Without music, would we even be Jewish?
mainA week tomorrow sees the launch of my BBC Radio 3 series, Music and the Jews.
I have written a long essay in today’s Guardian, covering some of the background, and a shorter one in the new Standpoint, dealing with some of the arguments as to what, exactly, might be considered Jewish in music.
Avoiding futile, sectarian debate over ‘Jewish music’, I examine two simple issues: how music shaped Jewish identity, how Jews shaped the world’s music.
Read the Guardian here and Standpoint here.
There are still a few tickets available for my Jewish Book Week session tomorrow, Music and Jews under the Nazis.
The Radio 3 microsite is here. The series goes live on March 9 at 1845 London time.

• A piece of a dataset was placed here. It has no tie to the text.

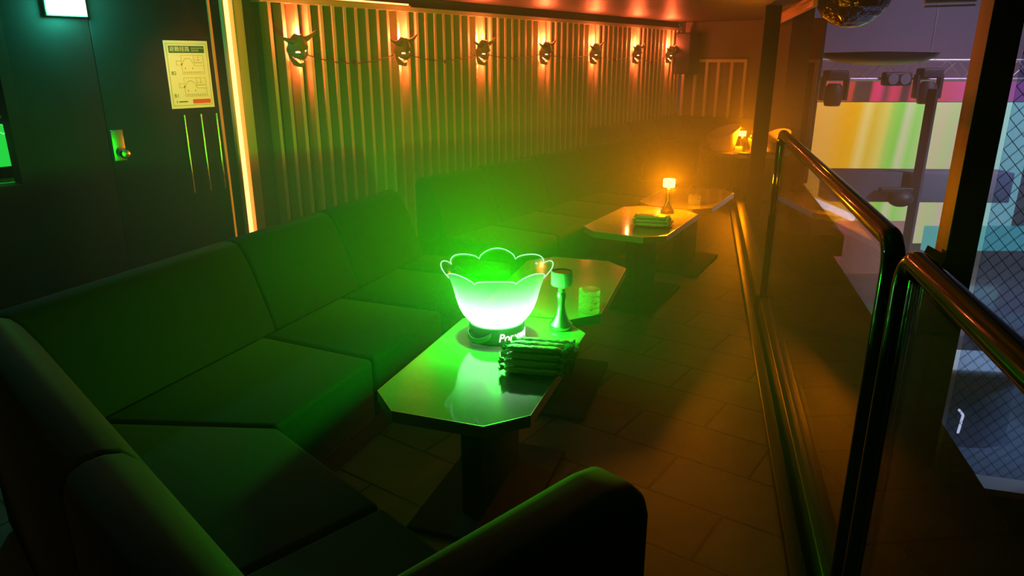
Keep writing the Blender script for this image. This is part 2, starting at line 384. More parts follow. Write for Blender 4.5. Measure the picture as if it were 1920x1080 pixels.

Now, I’ve heard there was a secret chord….
So Norman you are Jewish AND from North London. You must a Spurs supporter !!!
I’m a Spurs fan (which is what say here in America as opposed to ‘supporter’) also.
I hope to make it to White Hart Lane this fall for the first time!
Is that Leonard Cohen? And what’s the connection?
This is wonderful!
In saying that there was little Jewish music before 1820, it’s worth mentioning the influence of Jewish families of musicians on 16th and 17th Century England. Italian Jewish musicians like the Bassanos and Lupos, brought to England by Henry VIII, remained at the centre of English music making for more than a century, and were influential in introducing new instruments (like the violin) to England.
Quite right, Tamsin…. given more time and space I would have got them in.
Salomone Rossi…
Will Durant summed it up very well when he said that to be on the safe side of not offending one religious law or another or its implication, the only two safe activities for Jewish artistic expression were music and architecture. Which would make someone like Xenakis the epitome of Jewishness, from the point of view of self-expression. And in Xenakis’s case, there was even a preference for discouraging depictions of himself.